8. The surface installation unit as set forth in claim 7, further comprising at least one of the following features:

the utilization structure comprises a thickness in a range between 0.5 mm and 10 mm; or

two plug connection elements opposing one another, comprise leaf spring structures, which are configured for forming a snap-in plug connection with a snap-in body, of the plug connection structure of the corresponding substrate installation unit.

9. The surface installation unit as set forth in claim 7, further comprising at least one of the following features:

leaf spring structures designed so as to provide a spring function in a spring direction, which is arranged so as to be essentially orthogonal with respect to a compensating movement direction of the guide ring structures; or

a respective plug connection unit cell is formed by an arrangement of leaf spring structures and guide ring structures.

10. The surface installation unit as set forth in claim 9, wherein the plug connection structure comprises a number of plug connection elements, which are designed with features of the plug connection elements.

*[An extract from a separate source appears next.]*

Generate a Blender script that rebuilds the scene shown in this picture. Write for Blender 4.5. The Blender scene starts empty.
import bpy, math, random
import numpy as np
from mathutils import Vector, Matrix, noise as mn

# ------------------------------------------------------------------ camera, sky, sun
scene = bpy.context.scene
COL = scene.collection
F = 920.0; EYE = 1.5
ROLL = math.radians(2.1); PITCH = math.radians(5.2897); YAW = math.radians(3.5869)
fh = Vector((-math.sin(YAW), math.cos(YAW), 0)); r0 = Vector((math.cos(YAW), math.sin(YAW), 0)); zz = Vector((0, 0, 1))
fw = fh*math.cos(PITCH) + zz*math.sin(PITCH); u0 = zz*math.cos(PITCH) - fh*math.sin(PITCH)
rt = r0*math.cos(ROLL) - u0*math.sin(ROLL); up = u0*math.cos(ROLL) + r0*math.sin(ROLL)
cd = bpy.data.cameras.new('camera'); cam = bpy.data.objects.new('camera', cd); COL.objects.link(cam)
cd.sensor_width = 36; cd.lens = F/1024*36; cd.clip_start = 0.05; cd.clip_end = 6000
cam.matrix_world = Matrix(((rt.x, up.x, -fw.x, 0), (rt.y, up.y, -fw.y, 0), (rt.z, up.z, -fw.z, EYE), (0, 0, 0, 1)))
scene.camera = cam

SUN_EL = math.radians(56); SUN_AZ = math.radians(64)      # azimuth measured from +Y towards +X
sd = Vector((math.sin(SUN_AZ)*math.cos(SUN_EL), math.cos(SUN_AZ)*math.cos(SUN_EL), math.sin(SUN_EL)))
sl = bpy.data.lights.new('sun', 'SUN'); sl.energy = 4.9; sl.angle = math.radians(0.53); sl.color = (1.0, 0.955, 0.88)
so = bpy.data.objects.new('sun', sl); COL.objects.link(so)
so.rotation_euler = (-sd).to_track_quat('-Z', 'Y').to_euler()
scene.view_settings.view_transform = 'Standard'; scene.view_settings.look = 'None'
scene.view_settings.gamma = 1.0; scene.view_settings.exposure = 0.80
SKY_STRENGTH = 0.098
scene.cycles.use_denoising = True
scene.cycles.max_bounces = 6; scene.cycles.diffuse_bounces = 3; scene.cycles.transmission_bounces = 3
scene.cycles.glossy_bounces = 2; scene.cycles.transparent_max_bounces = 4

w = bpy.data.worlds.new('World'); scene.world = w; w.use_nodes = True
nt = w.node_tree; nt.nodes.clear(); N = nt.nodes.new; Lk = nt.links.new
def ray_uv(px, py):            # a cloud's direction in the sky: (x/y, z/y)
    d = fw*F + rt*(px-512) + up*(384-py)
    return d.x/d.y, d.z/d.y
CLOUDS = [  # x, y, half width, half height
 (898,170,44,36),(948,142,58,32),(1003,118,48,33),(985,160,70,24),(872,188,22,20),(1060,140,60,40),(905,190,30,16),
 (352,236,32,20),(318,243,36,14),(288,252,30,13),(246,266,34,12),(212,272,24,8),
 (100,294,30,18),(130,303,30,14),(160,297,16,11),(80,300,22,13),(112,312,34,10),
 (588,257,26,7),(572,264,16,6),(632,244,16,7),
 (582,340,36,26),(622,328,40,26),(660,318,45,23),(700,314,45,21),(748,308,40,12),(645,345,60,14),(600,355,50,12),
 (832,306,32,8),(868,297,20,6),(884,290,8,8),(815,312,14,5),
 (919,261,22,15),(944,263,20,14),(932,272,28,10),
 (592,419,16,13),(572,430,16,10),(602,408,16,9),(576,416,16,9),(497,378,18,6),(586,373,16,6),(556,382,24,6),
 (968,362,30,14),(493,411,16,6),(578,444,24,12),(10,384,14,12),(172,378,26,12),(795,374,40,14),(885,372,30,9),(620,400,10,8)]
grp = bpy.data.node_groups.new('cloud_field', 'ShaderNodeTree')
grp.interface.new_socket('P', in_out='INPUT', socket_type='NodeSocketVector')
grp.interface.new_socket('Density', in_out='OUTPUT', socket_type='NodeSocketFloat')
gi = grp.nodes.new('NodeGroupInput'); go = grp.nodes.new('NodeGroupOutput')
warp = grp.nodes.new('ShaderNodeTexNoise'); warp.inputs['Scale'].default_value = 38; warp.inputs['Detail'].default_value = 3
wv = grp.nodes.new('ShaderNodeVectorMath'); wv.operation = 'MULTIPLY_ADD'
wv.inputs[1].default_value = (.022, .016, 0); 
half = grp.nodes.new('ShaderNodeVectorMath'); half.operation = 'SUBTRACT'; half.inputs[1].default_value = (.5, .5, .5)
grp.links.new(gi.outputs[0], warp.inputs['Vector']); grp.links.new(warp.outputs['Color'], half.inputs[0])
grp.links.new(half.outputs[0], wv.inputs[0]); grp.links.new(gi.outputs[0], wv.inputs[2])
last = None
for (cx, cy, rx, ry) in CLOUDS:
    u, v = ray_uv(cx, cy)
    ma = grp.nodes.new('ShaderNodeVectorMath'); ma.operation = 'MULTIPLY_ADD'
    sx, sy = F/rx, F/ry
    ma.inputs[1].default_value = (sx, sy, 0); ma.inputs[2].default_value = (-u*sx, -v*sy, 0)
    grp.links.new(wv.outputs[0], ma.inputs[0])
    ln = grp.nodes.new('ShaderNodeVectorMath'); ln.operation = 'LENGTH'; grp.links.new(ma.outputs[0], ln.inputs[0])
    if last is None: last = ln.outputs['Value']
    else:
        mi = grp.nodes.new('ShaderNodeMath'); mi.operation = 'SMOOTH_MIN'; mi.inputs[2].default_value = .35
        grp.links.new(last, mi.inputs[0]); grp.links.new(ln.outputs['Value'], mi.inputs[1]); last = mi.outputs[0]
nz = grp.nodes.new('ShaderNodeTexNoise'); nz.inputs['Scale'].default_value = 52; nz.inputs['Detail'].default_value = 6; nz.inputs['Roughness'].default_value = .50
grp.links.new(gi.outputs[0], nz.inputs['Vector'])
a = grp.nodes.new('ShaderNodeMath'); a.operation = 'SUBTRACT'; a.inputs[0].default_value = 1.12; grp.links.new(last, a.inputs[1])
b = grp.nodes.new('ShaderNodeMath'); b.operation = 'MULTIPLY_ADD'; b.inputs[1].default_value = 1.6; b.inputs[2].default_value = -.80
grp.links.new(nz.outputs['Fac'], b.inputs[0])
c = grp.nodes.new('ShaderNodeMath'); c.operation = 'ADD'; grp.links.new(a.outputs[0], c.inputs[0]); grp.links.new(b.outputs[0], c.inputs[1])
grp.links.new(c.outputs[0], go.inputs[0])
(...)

11. The surface installation unit as set forth in claim 7, further comprising at least one of the following features:

a vertical thickness in a range between 1 mm and 10 mm; or

a functional structure that is integrated into the utilization structure and is designed as a wear protection layer; or

the utilization structure comprises a plug connection structure-side support structure, and an external utilization coating formed thereon.

12. A changeover cover for covering a substrate, wherein the changeover cover comprises:

a number of substrate installation units as having a plug connection which together are designed for an essentially gap-free, covering of the substrate;

a number of surface installation units as recited in claim 7 which are designed for an essentially gap-free, covering of the substrate installation units, which are covering the substrate;

wherein the plug connection structure of the substrate installation units and the plug connection structure of the surface installation units are matched to one another in such a manner that they can be brought into a plug-in engagement with one another with the formation of a snap-in plug connection.

13. The changeover cover as set forth in claim 12, wherein the plug connection structure of the surface installation units and the plug connection structure of the substrate installation units are matched to one another such that with the formation of a releasable plug connection a snap-in process takes place between the plug connection structures exclusively in a plane that is arranged parallel to the utilization structure.

14. The changeover cover as set forth in claim 12, wherein the plug connection structure of the surface installation units comprise a higher bending stiffness than the plug connection structure of the substrate installation units.